JIS News

Story Highlights

  • Minister of Justice, Hon. Delroy Chuck, says lotto scamming must be strongly denounced and those who see it fit to make the crime an occupation should be ostracised and frowned upon.
  • Minister Chuck was speaking at a recent community sensitisation session at the Montego Bay Convention Centre in Rose Hall, St. James.
  • He noted that Jamaica has always been well respected in the international community as a strong proponent of equal rights and justice.

Minister of Justice, Hon. Delroy Chuck, says lotto scamming must be strongly denounced and those who see it fit to make the crime an occupation should be ostracised and frowned upon.

“Lottery scamming preys on one of the most vulnerable populations – the elderly,” he pointed out.

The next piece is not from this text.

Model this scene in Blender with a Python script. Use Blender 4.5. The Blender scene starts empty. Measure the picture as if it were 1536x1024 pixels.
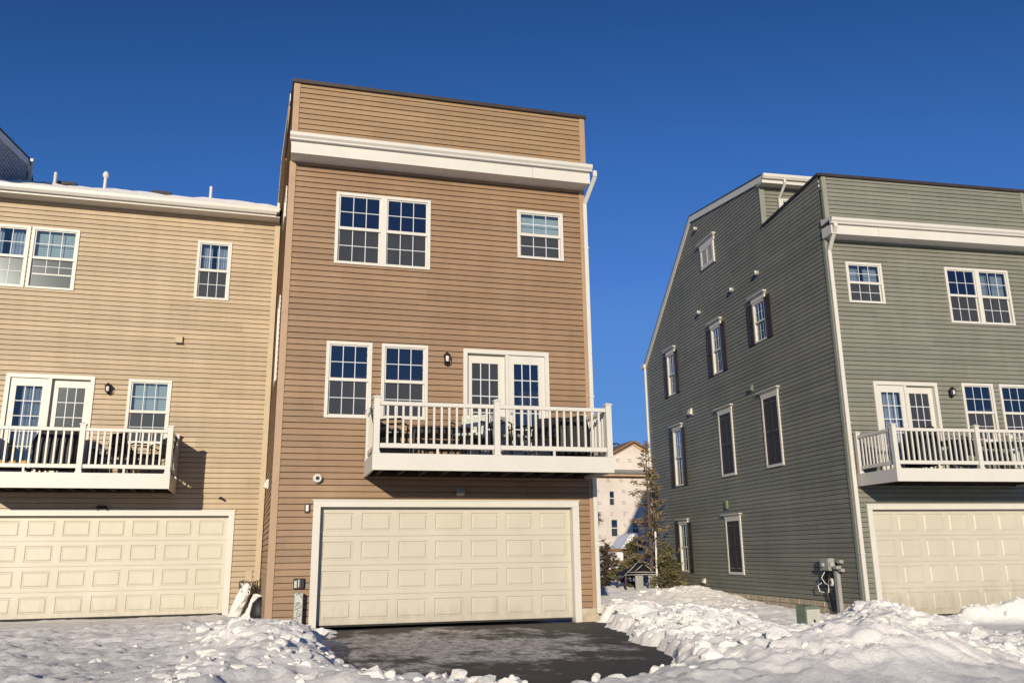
import bpy, bmesh, math, random
import numpy as np
from mathutils import Vector, Matrix
random.seed(7)
rng = np.random.default_rng(11)
C = bpy.context.scene.collection
PI = math.pi

# ------------------------------------------------------------------ materials
def nodes(name):
    m = bpy.data.materials.new(name); m.use_nodes = True
    nt = m.node_tree; b = nt.nodes['Principled BSDF']
    return m, nt, b
def N(nt, t, **kw):
    n = nt.nodes.new(t)
    for k, v in kw.items(): setattr(n, k, v)
    return n
def ramp(nt, src, stops):
    r = N(nt, 'ShaderNodeValToRGB'); e = r.color_ramp.elements
    e[0].position, e[0].color = stops[0][0], (*stops[0][1], 1)
    e[1].position, e[1].color = stops[-1][0], (*stops[-1][1], 1)
    for p, c in stops[1:-1]:
        x = e.new(p); x.color = (*c, 1)
    nt.links.new(src, r.inputs[0]); return r.outputs[0]
def noise(nt, scale, detail=4, rough=.55, vec=None, stretch=None):
    n = N(nt, 'ShaderNodeTexNoise'); n.inputs['Scale'].default_value = scale
    n.inputs['Detail'].default_value = detail; n.inputs['Roughness'].default_value = rough
    tc = N(nt, 'ShaderNodeTexCoord')
    mp = N(nt, 'ShaderNodeMapping')
    if stretch: mp.inputs['Scale'].default_value = stretch
    nt.links.new(tc.outputs['Object'], mp.inputs[0]); nt.links.new(mp.outputs[0], n.inputs['Vector'])
    return n.outputs['Fac']
def mix(nt, fac, a, b, mode='MIX'):
    m = N(nt, 'ShaderNodeMix', data_type='RGBA', blend_type=mode)
    for i, v in ((0, fac), (6, a), (7, b)):
        if isinstance(v, (int, float)): m.inputs[i].default_value = v
        elif isinstance(v, tuple): m.inputs[i].default_value = (*v, 1)
        else: nt.links.new(v, m.inputs[i])
    return m.outputs[2]
def bump(nt, b, src, strength, dist):
    n = N(nt, 'ShaderNodeBump'); n.inputs['Strength'].default_value = strength; n.inputs['Distance'].default_value = dist
    nt.links.new(src, n.inputs['Height']); nt.links.new(n.outputs[0], b.inputs['Normal'])
def plain(name, col, rough=.6, var=.12, scale=3, metal=0, bstr=.15, spec=.4, stretch=None, bscale=60):
    m, nt, b = nodes(name)
    f = noise(nt, scale, 5, stretch=stretch)
    c = ramp(nt, f, [(.3, tuple(x*(1-var) for x in col)), (.7, tuple(min(1, x*(1+var)) for x in col))])
    nt.links.new(c, b.inputs['Base Color'])
    b.inputs['Roughness'].default_value = rough; b.inputs['Metallic'].default_value = metal
    b.inputs['Specular IOR Level'].default_value = spec
    if bstr: bump(nt, b, noise(nt, bscale, 3), bstr, .004)
    return m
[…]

“Lotto scamming is criminal. Quite frankly, if we know anybody engaging in lotto scamming we are going to send them straight to the courts. We have put together legislation where we now guarantee that the scammers will spend some good time in jail,” he warned.

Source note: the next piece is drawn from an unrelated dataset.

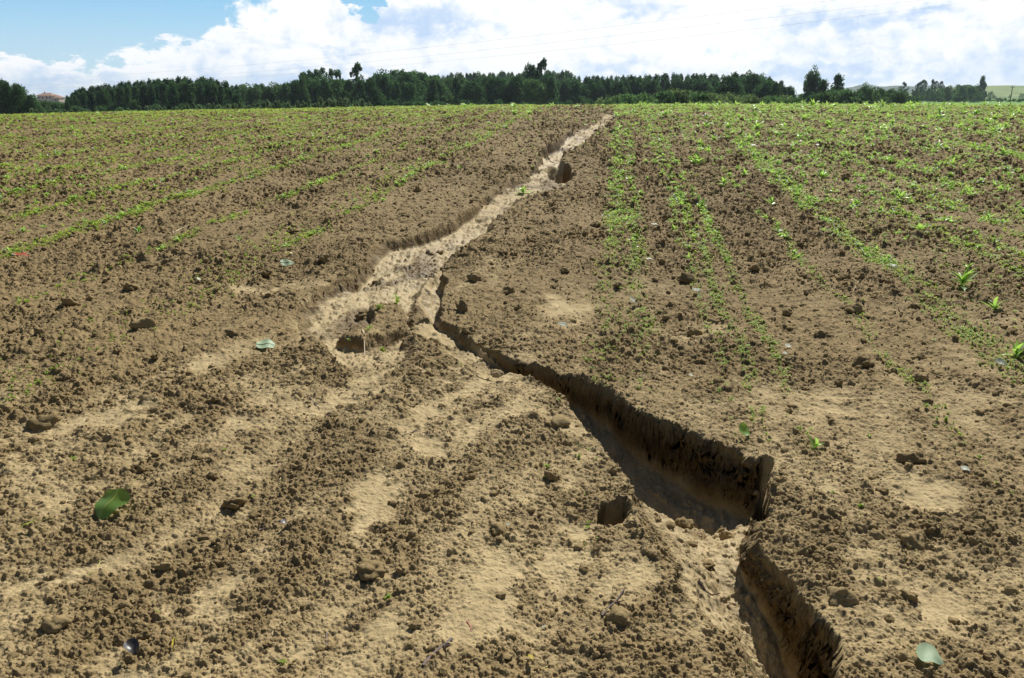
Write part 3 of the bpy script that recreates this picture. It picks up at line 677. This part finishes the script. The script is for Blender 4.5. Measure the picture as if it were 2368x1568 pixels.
_sc = bpy.data.objects['litter_scrap']; V, Q = blade(.055, .012, 0, .3, .3, 0, 'lance', 6); V[:, 0] -= .085; V[:, 2] += .016; obj('white_end', mesh_np('white_end', V, Q), M_PALE, _sc)

# twigs, straws and stalks
def stick(pts, r, mat, label, name='twig', taper=.5, lift=.5, knob=False, cat=None):
    P = []
    for px, py in pts: x, y = gp(px, py); P.append((float(x), float(y)))
    Q = []
    for (a, b) in zip(P[:-1], P[1:]):
        for k in range(4): Q.append((a[0] + (b[0] - a[0]) * k / 4, a[1] + (b[1] - a[1]) * k / 4))
    Q.append(P[-1]); A = np.array(Q); z = height(A[:, 0], A[:, 1], np.full(len(A), .02))[0]
    z = np.maximum(np.convolve(np.pad(z, 2, 'edge'), np.ones(5) / 5, 'valid') + r * 1.3, z + r * lift)
    c = A.mean(0); zc = z.min(); loc = [(a[0] - c[0], a[1] - c[1], zz - zc) for a, zz in zip(A, z)]
    parts = [tube(loc, r, r * taper, 7)]
    if knob: parts.append(tube([loc[len(loc) // 2], tuple(np.array(loc[len(loc) // 2]) + (r * 6, -r * 3, r * 4))], r * .6, r * .3, 6))
    o = obj(name, mesh_np(name, *join(parts)), mat); o.location = (c[0], c[1], zc)
    return tag(o, label, cat or name, 'twigs and straws on the soil')
stick([(1392,1423),(1410,1402),(1428,1388),(1443,1367)], .0042, M_TWIG, 'dark straight twig on the pale soil left of the gully', knob=True)
stick([(978,1546),(995,1522),(1020,1502),(1036,1494),(1044,1483)], .0042, M_TWIG, 'grey-purple crooked twig at the bottom middle', knob=True, taper=1.3)
stick([(1618,1306),(1640,1316),(1662,1310),(1682,1306)], .004, M_TWIG, 'black twig lying across the damp gully floor', knob=True)
stick([(1575,1296),(1590,1315),(1625,1318)], .0016, M_STRAW, 'pale straw washed onto the gully floor', 'straw')
stick([(1640,1322),(1652,1340),(1660,1362)], .0016, M_TWIG, 'thin root fibre below the black twig on the gully floor', 'root')
stick([(1690,1435),(1705,1412),(1720,1405)], .0022, M_STRAW, 'curved straw sticking out by the shaded edge of the gully floor', 'straw')
stick([(1475,1095),(1500,1110),(1530,1130)], .0015, M_STRAW, 'thin root fibre at the bright foot of the trench wall', 'root')
stick([(610,1418),(632,1394),(655,1370)], .0018, M_STRAW, 'long straw in the left-middle foreground', 'straw')
stick([(645,1104),(655,1080),(668,1060)], .0018, M_STRAW, 'straw lying on soil left of the second pale patch', 'straw')
stick([(560,1190),(600,1165),(622,1150)], .0020, M_TWIG, 'thin brown twig in the left foreground beyond the poplar leaf', 'twig')
stick([(598,1225),(628,1208),(662,1200)], .0035, M_TWIG, 'forked dark twig half buried beside the purplish scrap', knob=True)
stick([(195,1335),(222,1318),(232,1300),(222,1285),(180,1282),(150,1290)], .0018, M_STEM, 'bowed yellow stalk curling on the left silt streak', 'stalk')
stick([(1268,1530),(1245,1540),(1228,1520)], .0016, M_STEM, 'yellow stalk bent at the bottom edge', 'stalk')
stick([(715,920),(728,934),(740,944)], .0028, M_TWIG, 'short reddish twig above the near left patches', 'twig')
stick([(960,905),(978,922),(985,938)], .002, M_STRAW, 'straw on the soil left of the trench head', 'straw')
stick([(860,1020),(872,1005),(884,995)], .002, M_TWIG, 'thin twig right of the left wash end', 'twig')
stick([(930,1006),(952,998),(968,990)], .0028, M_TWIG, 'dark curved twig on the middle ground before the pale patch', 'twig')
stick([(1220,1150),(1260,1156),(1330,1150)], .0014, M_STEM, 'long thin yellow stalk on the near bank', 'stalk')
stick([(1010,1060),(1020,1078),(1028,1092)], .0018, M_STRAW, 'pale straw on the clods in the middle', 'straw')
stick([(400,545),(420,535),(438,530)], .006, M_STRAW, 'pale stalk leaning on the left slope', 'straw')
stick([(1240,625),(1262,618),(1290,613)], .004, M_STRAW, 'bowed straw right of the wash', 'straw')
stick([(1985,655),(1978,668),(1970,682)], .004, M_STRAW, 'straw on the right slope beside the bare strip', 'straw')
stick([(755,1452),(753,1470),(754,1486)], .003, M_TWIG, 'short grey twig lying lengthwise in the foreground', 'twig')
stick([(625,1470),(632,1455),(640,1440)], .0016, M_STRAW, 'short pale straw near the bottom left of the middle', 'straw')
stick([(1080,1440),(1088,1450),(1090,1462)], .002, M_RED, 'small reddish stalk in the middle foreground', 'stalk')
stick([(838,763),(842,775),(842,800)], .006, M_STRAW, 'broken stub of stalk standing at the left end of the island', 'stalk')

# ------------------------------------------------------------------ beyond the crest: meadow, hills, trees, house, pole, wires
def flat_mat(name, a, b, sc, rough=.9):
    m, nt, bs = material(name); geo = nt.nodes.new('ShaderNodeNewGeometry')
    nt.links.new(mixc(sstep(noise(geo.outputs['Position'], sc, 5, .6), .3, .7), a, b), bs.inputs['Base Color']); bs.inputs['Roughness'].default_value = rough; bs.inputs['Specular IOR Level'].default_value = .1
    return m
def meadow_z(x, y):
    f = np.clip((x / np.maximum(y, 1) - .34) / .07, 0, 1); f = f * f * (3 - 2 * f); t = np.clip((y - 150) / 170, 0, 1); t = t * t * (3 - 2 * t)
    return base(x, y) + .05 + f * (2.75 * t + np.clip((y - 320) / 460, 0, 1) * 1.1)
def build_meadow():
    xs = np.linspace(40, 900, 60); ys = np.linspace(140, 780, 60); Xm, Ym = np.meshgrid(xs, ys); Z = meadow_z(Xm, Ym)
    i = np.arange(59)[:, None] * 60; j = np.arange(59)[None]; Q = np.stack([i + j, i + j + 1, i + 61 + j, i + 60 + j], -1).reshape(-1, 4)
    tag(obj('meadow', mesh_np('meadow', np.stack([Xm, Ym, Z], -1).reshape(-1, 3), Q), flat_mat('meadow_grass', (.10, .22, .03), (.14, .28, .04), .03)), 'bright green meadow beyond the field on the right', kind='structure')
build_meadow()
def build_hill(name, tops, D, depth, mat, label):
    """a ridge whose skyline passes through the given pixel tops at distance D"""
    tops = np.array(tops, float); px = np.linspace(tops[0, 0], tops[-1, 0], 160); py = np.interp(px, tops[:, 0], tops[:, 1])
    d = ray(px, py); x = d[:, 0] / d[:, 1] * D; z = CH + d[:, 2] / d[:, 1] * D
    rows = []
    for t in np.linspace(-1, 1, 31):
        k = max(0, 1 - t * t) ** 1.2; yy = np.full(160, D + t * depth)
        zz = -4 + (z + 4 + .012 * D * .25 * vnoise(x, yy, D * .02, 700)) * k
        rows.append(np.stack([x * (1 + t * depth / D * .3), yy, zz], 1))
    V = np.concatenate(rows); i = np.arange(30)[:, None] * 160; j = np.arange(159)[None]; Q = np.stack([i + j, i + j + 1, i + 161 + j, i + 160 + j], -1).reshape(-1, 4)
    tag(obj(name, mesh_np(name, V, Q), mat), label, kind='structure')
build_hill('hill', [(1780,232),(1900,215),(1960,204),(2000,200),(2080,200),(2160,206),(2300,216),(2500,226)], 1500, 300, flat_mat('far_wooded_hill', (.045, .075, .05), (.07, .10, .06), .02), 'far wooded hill on the right')
build_hill('hill', [(2060,230),(2150,216),(2200,204),(2260,202),(2320,202),(2450,200),(2700,196)], 820, 150, flat_mat('near_green_hill', (.14, .20, .06), (.20, .26, .08), .05), 'light green vineyard hill on the right')
build_hill('hill', [(-300,225),(0,232),(60,226),(140,228),(230,235),(400,240)], 700, 120, flat_mat('house_hill', (.05, .09, .04), (.07, .12, .05), .04), 'low dark rise under the far house')
build_hill('hill', [(690,228),(760,196),(800,184),(840,190),(900,215),(1000,228)], 1500, 250, flat_mat('middle_hill', (.05, .075, .06), (.06, .09, .07), .02), 'distant hill showing between the trees left of the middle')

def crown_mat(name, col, var=.4, mixf=.38):
    m, nt, b = material(name); geo = nt.nodes.new('ShaderNodeNewGeometry'); oi = nt.nodes.new('ShaderNodeObjectInfo')
    rnd = X(geo.outputs['Random Per Island']); f = rnd * .55 + X(oi.outputs['Random']) * .45
    c = mixc(f, tuple(v * (1 - var) for v in col), tuple(v * (1 + var) for v in col))
    nt.links.new(c, b.inputs['Base Color']); b.inputs['Roughness'].default_value = .8; b.inputs['Specular IOR Level'].default_value = .0
    t = nt.nodes.new('ShaderNodeBsdfTranslucent'); nt.links.new(c, t.inputs['Color'])
    mx = nt.nodes.new('ShaderNodeMixShader'); mx.inputs[0].default_value = mixf
    nt.links.new(b.outputs[0], mx.inputs[1]); nt.links.new(t.outputs[0], mx.inputs[2]); nt.links.new(mx.outputs[0], nt.nodes['Material Output'].inputs[0]); return m
MC_DARK = crown_mat('foliage_dark', (.072, .150, .055)); MC_MID = crown_mat('foliage_mid', (.10, .19, .065)); MC_LIGHT = crown_mat('foliage_light', (.16, .235, .085)); MC_GREY = crown_mat('foliage_grey', (.20, .27, .19))
MC_PALE = crown_mat('foliage_pale', (.30, .40, .15))
MC_SAP = crown_mat('foliage_sapling', (.15, .23, .11)); M_TRUNK = flat_mat('tree_bark', (.06, .05, .04), (.11, .09, .075), 3)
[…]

Minister Chuck was speaking at a recent community sensitisation session at the Montego Bay Convention Centre in Rose Hall, St. James.

He said the Government is taking a zero-tolerance approach to lotto scamming and other crimes that are threatening to tarnish Jamaica’s name.

He noted that Jamaica has always been well respected in the international community as a strong proponent of equal rights and justice.

He cited the country’s role in the fight against apartheid in South Africa and for the release of Nelson Mandela from prison.

“I will always remember Jamaica’s unrelenting advocacy for the human rights of people everywhere from Africa to the Caribbean,” Mr. Chuck said.

He noted that Jamaicans take pride in engaging in practices that are designed to achieve sustainable livelihoods for their families and a good education for their children.

He said that there was always a strong ethical code in many communities that governs how people live, care for each other and the protection of the vulnerable. “We were not rich, but we respected the rule of law,” he pointed out.

Minister Chuck said it is very important that Jamaica be remembered for all the right reasons, pointing to the recent exploits of the country’s athletes at the Rio, Brazil Olympic Games as proof that “whenever we are good, there’s nobody better”.

The Minister said that some things are more important than money, noting that while illicit gains may buy a nice house and car “it will not bring respect, decency and a sense of humanity”.